The news clipping in the wallet: A conversation with John Wooden

Fond memories are etched in our brains and, often, on yellowed, faded newspaper clippings carried in our wallets.
I got an e-mail Saturday from the R-J’s longtime pressman Dick Borghi, who recounted an encounter back in the early 1980s with the legendary and now late-John Wooden, the former UCLA basketball coach who died Friday night in Los Angeles at the age of 99.
Dick knew someone who put on motivational seminars and booked various speakers. He was at Caesar’s at Lake Tahoe where the guest speaker was Wooden. While the crew was setting, Dick mentioned that he knew people in Indiana, so the basketball great invited him to sit and chat for an hour or so.
“Something I will never forget, Dick writes, “this great man's most cherished possession of his past glories was a South Bend Tribune original clipping that he kept in his wallet — it was about him being the local high school All-Star guard who lead his team to win the state championship — this great man always remembered where he started and kept a piece of it with him — with all he accomplished later in life that article obviously was most precious to him.”

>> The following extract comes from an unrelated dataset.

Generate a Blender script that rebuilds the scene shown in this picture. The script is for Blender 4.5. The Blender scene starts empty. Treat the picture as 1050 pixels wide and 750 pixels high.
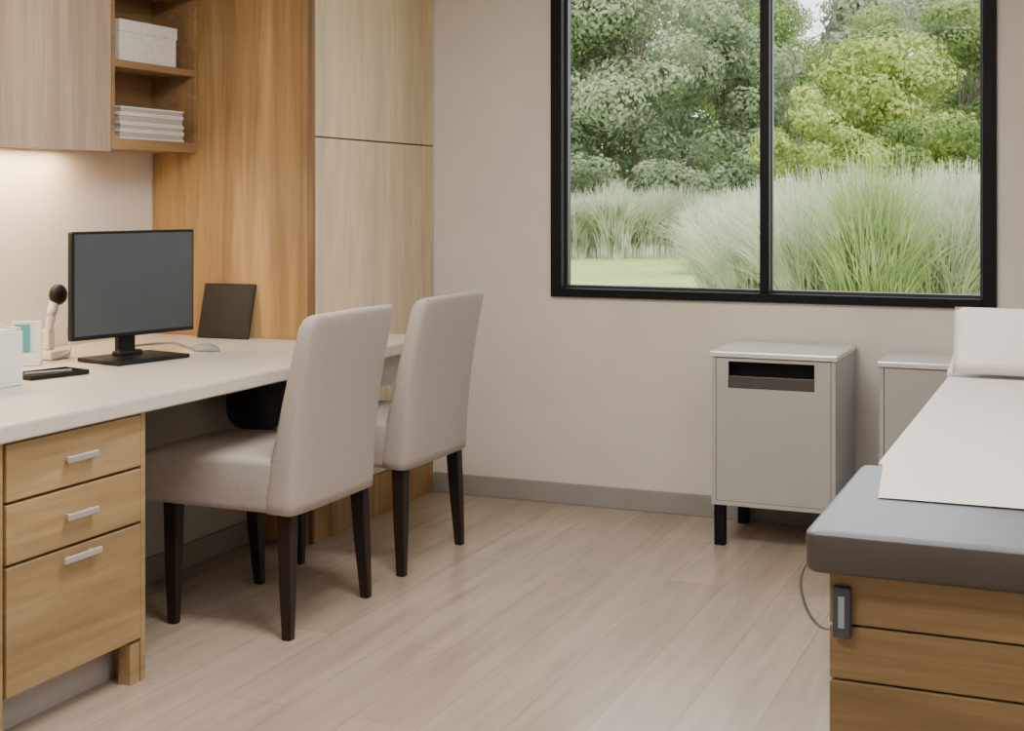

Wooden’s obituary in Saturday’s R-J reported that he had led Martinsville High School to the Indiana state basketball championship in 1927. He went on to Purdue, where he was a three-time consensus All-American and the Boilermakers were national champions his senior season.
Wooden led the Bruins to 10 NCAA championships, but of all the honors, all the milestones, all the championships, that clipping from his high school days was what he kept in his wallet.